After grinding out countless grey and brown shoot-fests around the turn of the decade, the shooter scene has slowly been leaning toward a very different take on the genre. In lieu of the conventional war-torn single-player campaigns, complete with their iconic two-toned color palettes and flimsy narratives, more and more studios are directing their focus to what many players buy shooters for — the multiplayer. From Titanfall and Evolve to indie entries like Loadout!, multiplayer is rapidly becoming the preferred home of all things gunmetal grey. And with MastheadStudios’ breakout title Guns and Robots now out in the wild, that home has one more tenant.
Guns and Robots doesn’t play coy, right down to its title. It’s a game about guns and robots, both of which are purchased, designed and built by you. It blends customization with arena combat, with a dash of competitive third-person shooting for good measure. You aren’t some nameless soldier, but instead play as a meticulously tuned killing machine, armed to the voice box with all manner of lasers, flamethrowers and missiles.
Lasers and flamethrowers and missiles and … whatever those are.
From the start, there’s immediately something different about the game’s perspective. You control your robot directly as you float and roll your way through battlegrounds, sure, but because you’ve invested so much time and money into building the thing, it feels as though you’re just as much an eager scientist looking down on your creation from some unseen stand. Controller in hand, you watch as your bot faces off against the creations of others, and the whole experience smacks of some sort of IT deathmatch derby than just an online shooter.
Of course, it is a third-person shooter, and it certainly plays like one. The online matchmaking family has once again gathered: Team Deathmatch sits in the middle, a smug smirk on its face; Capture the Flag has once again been given the end seat and is vying for attention; and Domination, King of the Hill and the like fill up the empty seats and fight over the side dishes. You won’t find anything innovative in the matchmaking of Guns and Robots, but things are varied enough to keep you interested.
Not that they need to, though, since the game’s real hook is in the Garage. This is where you’ll be evaluating your purchase options, building and testing your modules, and then cobbling those modules together until your bot resembles something cohesive. You choose a chassis, body and head, doodads and whatchamacallits to plug into them, and weapons to strap onto the frame. Fortunately, Guns and Robots has opted for a less serious side of robotics, so you’ll be working with everything from hovering fish to paper bag heads to RC cars. Combinations are as endless as you can afford, and saving up for and then finally buying that one part is thoroughly satisfying. However, that satisfaction is also thoroughly stamped out by how flagrantly pay-to-win Guns and Robots currently is.

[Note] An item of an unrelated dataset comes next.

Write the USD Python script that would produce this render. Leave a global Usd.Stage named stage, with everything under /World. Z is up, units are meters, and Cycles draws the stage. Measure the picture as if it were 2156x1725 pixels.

Don't give me that look. You're pay-to-win. There, I said it!
It’s an incredibly simple but all too common tale. A free-to-play shooter in which better equipment is sooner acquired through your PayPal account than through playtime, worsened by how painfully slow it is to naturally (read: freely) unlock gear. There are no prerequisite stats that determine what you can and can’t equip, so if you want the best stuff in the game, you’re always just a credit card away. Players willing to drop money on the game invariably build a rift between stingier players that no amount of skill can fill, since, even with daily rewards and challenge bonuses, accumulating enough money to purchase high-end parts takes ages.
Funnily enough, taking ages is actually the game’s biggest hurdle. Online shooters, particularly those of the arena-lite variety, are meant to be fast-paced — somewhat of a controlled chaos. If they’re too slow, players get bored, but if things are too uncontained, it’s impossible to keep track of the gameplay which then devolves into round after round of “pin the bullets on the everything”.
Guns and Robots plays like shot-put at an old folks’ home.
Players have entirely too much health and even the strongest weapons will only drop opponents after literally minutes of plinking away at them. Facing off against rival bots feels more like a game of patty-cake than a mechanical death fest. Coupled with disproportionately slow movement speed, in relation to multi-layered and relatively large maps, this reduces the game to a snail’s pace that no amount of creative matchmaking could make interesting. Colorful game types are certainly possible through the steampunk repertoire Masthead has built up, but before anything, they need to put some gas in the tank.
Banal gameplay undermines the wholly enjoyable process of decking out your bot, and as it stands, Guns and Robots is practically unplayable. However, speeding things up is a simple matter of rebalancing. The same can be said for the upgrade system, which could also use a shot in the arm to make spending real money less necessary. Guns and Robots is a charming mix of experimentation and combat, coated in a pretty if familiar cel-shaded aesthetic, and if it can get itself in gear (excuse the pun), it could be an absolute blast.